• _SUPPLIED DATA_
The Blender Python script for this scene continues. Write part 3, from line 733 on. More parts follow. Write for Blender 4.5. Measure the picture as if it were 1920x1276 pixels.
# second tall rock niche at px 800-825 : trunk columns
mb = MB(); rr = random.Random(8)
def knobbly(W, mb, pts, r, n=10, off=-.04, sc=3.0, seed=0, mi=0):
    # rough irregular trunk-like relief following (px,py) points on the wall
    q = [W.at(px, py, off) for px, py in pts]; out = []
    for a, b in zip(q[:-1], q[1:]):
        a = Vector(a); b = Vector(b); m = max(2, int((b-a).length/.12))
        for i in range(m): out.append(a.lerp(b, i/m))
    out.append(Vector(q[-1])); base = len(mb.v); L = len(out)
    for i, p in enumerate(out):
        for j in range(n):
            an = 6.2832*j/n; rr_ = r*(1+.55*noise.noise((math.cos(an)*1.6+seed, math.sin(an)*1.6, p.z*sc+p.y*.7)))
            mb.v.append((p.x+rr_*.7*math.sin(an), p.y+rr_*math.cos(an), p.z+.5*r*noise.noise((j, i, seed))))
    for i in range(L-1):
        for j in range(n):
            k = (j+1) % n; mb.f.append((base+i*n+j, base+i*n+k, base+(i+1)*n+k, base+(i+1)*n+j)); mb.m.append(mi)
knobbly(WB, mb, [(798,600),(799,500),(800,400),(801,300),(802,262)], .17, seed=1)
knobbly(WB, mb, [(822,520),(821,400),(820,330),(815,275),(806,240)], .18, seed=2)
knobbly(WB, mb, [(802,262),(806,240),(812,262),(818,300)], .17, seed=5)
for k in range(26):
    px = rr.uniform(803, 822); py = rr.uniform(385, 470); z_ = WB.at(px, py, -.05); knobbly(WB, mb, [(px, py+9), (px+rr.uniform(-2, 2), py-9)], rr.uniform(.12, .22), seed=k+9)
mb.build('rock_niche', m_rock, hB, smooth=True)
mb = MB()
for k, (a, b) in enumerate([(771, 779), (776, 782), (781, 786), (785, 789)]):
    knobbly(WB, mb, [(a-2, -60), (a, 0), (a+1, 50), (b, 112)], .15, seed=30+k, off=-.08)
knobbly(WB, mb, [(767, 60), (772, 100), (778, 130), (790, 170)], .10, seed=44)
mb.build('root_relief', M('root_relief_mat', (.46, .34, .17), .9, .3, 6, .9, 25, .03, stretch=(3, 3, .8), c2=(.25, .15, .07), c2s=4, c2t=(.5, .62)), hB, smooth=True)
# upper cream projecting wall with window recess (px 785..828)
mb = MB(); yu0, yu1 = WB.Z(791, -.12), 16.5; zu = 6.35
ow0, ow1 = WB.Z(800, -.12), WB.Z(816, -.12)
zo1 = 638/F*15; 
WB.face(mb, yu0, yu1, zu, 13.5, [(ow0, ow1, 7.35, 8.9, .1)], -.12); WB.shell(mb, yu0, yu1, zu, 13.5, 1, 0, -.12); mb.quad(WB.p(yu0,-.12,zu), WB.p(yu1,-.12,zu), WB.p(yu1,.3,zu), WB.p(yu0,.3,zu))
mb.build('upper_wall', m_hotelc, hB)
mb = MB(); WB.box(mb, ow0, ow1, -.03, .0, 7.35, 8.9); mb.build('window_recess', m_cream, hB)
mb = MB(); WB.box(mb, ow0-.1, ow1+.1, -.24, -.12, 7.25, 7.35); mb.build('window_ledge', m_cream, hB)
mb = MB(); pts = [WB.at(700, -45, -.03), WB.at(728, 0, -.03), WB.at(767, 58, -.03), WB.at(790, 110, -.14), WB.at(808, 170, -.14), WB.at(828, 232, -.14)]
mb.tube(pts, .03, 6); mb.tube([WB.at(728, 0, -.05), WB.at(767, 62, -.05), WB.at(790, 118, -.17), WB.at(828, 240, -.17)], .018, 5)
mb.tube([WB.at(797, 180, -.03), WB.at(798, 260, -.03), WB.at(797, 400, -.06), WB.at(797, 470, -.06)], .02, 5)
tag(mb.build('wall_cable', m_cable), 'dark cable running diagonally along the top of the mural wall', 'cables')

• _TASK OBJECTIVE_
Type the material above out again, exactly.

• _OUTPUT_
The Blender Python script for this scene continues. Write part 3, from line 733 on. More parts follow. Write for Blender 4.5. Measure the picture as if it were 1920x1276 pixels.
# second tall rock niche at px 800-825 : trunk columns
mb = MB(); rr = random.Random(8)
def knobbly(W, mb, pts, r, n=10, off=-.04, sc=3.0, seed=0, mi=0):
    # rough irregular trunk-like relief following (px,py) points on the wall
    q = [W.at(px, py, off) for px, py in pts]; out = []
    for a, b in zip(q[:-1], q[1:]):
        a = Vector(a); b = Vector(b); m = max(2, int((b-a).length/.12))
        for i in range(m): out.append(a.lerp(b, i/m))
    out.append(Vector(q[-1])); base = len(mb.v); L = len(out)
    for i, p in enumerate(out):
        for j in range(n):
            an = 6.2832*j/n; rr_ = r*(1+.55*noise.noise((math.cos(an)*1.6+seed, math.sin(an)*1.6, p.z*sc+p.y*.7)))
            mb.v.append((p.x+rr_*.7*math.sin(an), p.y+rr_*math.cos(an), p.z+.5*r*noise.noise((j, i, seed))))
    for i in range(L-1):
        for j in range(n):
            k = (j+1) % n; mb.f.append((base+i*n+j, base+i*n+k, base+(i+1)*n+k, base+(i+1)*n+j)); mb.m.append(mi)
knobbly(WB, mb, [(798,600),(799,500),(800,400),(801,300),(802,262)], .17, seed=1)
knobbly(WB, mb, [(822,520),(821,400),(820,330),(815,275),(806,240)], .18, seed=2)
knobbly(WB, mb, [(802,262),(806,240),(812,262),(818,300)], .17, seed=5)
for k in range(26):
    px = rr.uniform(803, 822); py = rr.uniform(385, 470); z_ = WB.at(px, py, -.05); knobbly(WB, mb, [(px, py+9), (px+rr.uniform(-2, 2), py-9)], rr.uniform(.12, .22), seed=k+9)
mb.build('rock_niche', m_rock, hB, smooth=True)
mb = MB()
for k, (a, b) in enumerate([(771, 779), (776, 782), (781, 786), (785, 789)]):
    knobbly(WB, mb, [(a-2, -60), (a, 0), (a+1, 50), (b, 112)], .15, seed=30+k, off=-.08)
knobbly(WB, mb, [(767, 60), (772, 100), (778, 130), (790, 170)], .10, seed=44)
mb.build('root_relief', M('root_relief_mat', (.46, .34, .17), .9, .3, 6, .9, 25, .03, stretch=(3, 3, .8), c2=(.25, .15, .07), c2s=4, c2t=(.5, .62)), hB, smooth=True)
# upper cream projecting wall with window recess (px 785..828)
mb = MB(); yu0, yu1 = WB.Z(791, -.12), 16.5; zu = 6.35
ow0, ow1 = WB.Z(800, -.12), WB.Z(816, -.12)
zo1 = 638/F*15; 
WB.face(mb, yu0, yu1, zu, 13.5, [(ow0, ow1, 7.35, 8.9, .1)], -.12); WB.shell(mb, yu0, yu1, zu, 13.5, 1, 0, -.12); mb.quad(WB.p(yu0,-.12,zu), WB.p(yu1,-.12,zu), WB.p(yu1,.3,zu), WB.p(yu0,.3,zu))
mb.build('upper_wall', m_hotelc, hB)
mb = MB(); WB.box(mb, ow0, ow1, -.03, .0, 7.35, 8.9); mb.build('window_recess', m_cream, hB)
mb = MB(); WB.box(mb, ow0-.1, ow1+.1, -.24, -.12, 7.25, 7.35); mb.build('window_ledge', m_cream, hB)
mb = MB(); pts = [WB.at(700, -45, -.03), WB.at(728, 0, -.03), WB.at(767, 58, -.03), WB.at(790, 110, -.14), WB.at(808, 170, -.14), WB.at(828, 232, -.14)]
mb.tube(pts, .03, 6); mb.tube([WB.at(728, 0, -.05), WB.at(767, 62, -.05), WB.at(790, 118, -.17), WB.at(828, 240, -.17)], .018, 5)
mb.tube([WB.at(797, 180, -.03), WB.at(798, 260, -.03), WB.at(797, 400, -.06), WB.at(797, 470, -.06)], .02, 5)
tag(mb.build('wall_cable', m_cable), 'dark cable running diagonally along the top of the mural wall', 'cables')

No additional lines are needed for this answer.